When boss Mike Smith launched the bank’s aggressive ‘Super Regional Strategy’ in 2007, he aimed high to achieve success in Asia. However, on numerous occasions, analysts have questioned whether the devotion of time and resources could have been better spent investing in the Australian market.

Due to its exposure in emerging Asian markets the bank is now harder to value and many investors could shy away from Australia’s third-largest financial institution. Since the beginning of 2014 it has fallen over 10% in value, whereas its peers including the Commonwealth Bank of Australia (ASX: CBA), Westpac Banking Corp (ASX: WBC) and National Australia Bank Ltd (ASX: NAB) have fallen 7%, 7.2% and 8% respectively.

Analysts have become concerned sluggish growth in Asia could have an adverse impact on trading income. According to JP Morgan, ANZ generated $1.6 billion in foreign exchange and fixed income revenues last year. A slowdown could boost FX for the bank in the short run but for many analysts the concern is the long run.
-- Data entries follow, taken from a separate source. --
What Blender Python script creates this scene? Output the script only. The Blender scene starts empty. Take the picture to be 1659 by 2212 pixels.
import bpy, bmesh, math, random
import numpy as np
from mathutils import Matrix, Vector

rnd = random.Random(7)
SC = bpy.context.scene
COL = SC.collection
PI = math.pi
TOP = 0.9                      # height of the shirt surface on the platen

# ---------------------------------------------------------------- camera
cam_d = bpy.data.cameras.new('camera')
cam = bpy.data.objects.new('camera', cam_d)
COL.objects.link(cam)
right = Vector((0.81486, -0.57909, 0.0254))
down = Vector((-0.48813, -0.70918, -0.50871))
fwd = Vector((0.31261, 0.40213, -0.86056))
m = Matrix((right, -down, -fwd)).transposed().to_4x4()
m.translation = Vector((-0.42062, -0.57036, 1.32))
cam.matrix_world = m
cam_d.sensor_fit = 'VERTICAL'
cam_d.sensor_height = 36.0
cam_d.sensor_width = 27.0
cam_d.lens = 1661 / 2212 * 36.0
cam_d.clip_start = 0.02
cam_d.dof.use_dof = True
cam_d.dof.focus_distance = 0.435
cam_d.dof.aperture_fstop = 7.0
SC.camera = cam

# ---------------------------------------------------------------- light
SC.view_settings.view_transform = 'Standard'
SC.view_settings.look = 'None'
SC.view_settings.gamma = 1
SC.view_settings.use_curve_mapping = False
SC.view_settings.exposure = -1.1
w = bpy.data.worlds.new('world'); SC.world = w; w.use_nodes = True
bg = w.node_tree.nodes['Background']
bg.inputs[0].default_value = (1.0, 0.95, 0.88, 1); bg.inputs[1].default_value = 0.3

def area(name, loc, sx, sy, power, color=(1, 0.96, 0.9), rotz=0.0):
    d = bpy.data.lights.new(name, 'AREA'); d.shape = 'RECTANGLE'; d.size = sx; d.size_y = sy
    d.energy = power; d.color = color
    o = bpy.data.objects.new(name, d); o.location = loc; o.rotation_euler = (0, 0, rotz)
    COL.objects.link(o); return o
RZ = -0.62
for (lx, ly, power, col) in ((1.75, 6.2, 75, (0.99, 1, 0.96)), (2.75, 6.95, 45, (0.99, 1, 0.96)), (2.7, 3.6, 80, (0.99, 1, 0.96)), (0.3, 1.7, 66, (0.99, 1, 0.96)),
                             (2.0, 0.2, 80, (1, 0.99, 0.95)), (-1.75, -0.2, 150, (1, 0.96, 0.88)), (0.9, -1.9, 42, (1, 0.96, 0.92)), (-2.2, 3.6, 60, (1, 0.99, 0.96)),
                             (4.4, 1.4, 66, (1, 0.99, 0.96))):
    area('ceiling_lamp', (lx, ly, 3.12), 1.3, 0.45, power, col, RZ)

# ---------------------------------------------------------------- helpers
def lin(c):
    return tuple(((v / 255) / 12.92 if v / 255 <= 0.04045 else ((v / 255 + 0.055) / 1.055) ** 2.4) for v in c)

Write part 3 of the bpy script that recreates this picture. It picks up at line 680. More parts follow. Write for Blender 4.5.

Luckily for ANZ, many of its customers in Asia are located in Hong Kong and Singapore – and 75% of all customers in Asia have investment grade ratings or above. A spokesperson for ANZ said volatility increased demand for the bank’s products and noted its strategy is to focus on trade and capital flows, rather than debt facilities.

Despite the difficulty in valuing Asian operations many bank analysts will have to work harder in coming years as many more financial institutions, such as Macquarie Group Ltd (ASX: MQG), NAB, Westpac and Insurance Australia Group Limited (ASX: IAG), look to capitalise on the potential for growth in the region.

Foolish takeaway

ANZ’s strategy has been aided by non-stop growth in many Asian markets over the past six years, but if regional growth does come to a grinding halt all banks (and the Australian economy) will be hit hard. However, given the unlikeliness of this scenario and ANZ’s relative strength, shareholders can afford to rest easy.

For potential buyers, the recent share price drop in bank stocks has not been enough to convince me they are a standout buy. A ‘wait-and-see’ approach should be exercised until each of the banks release their updated earnings in coming months.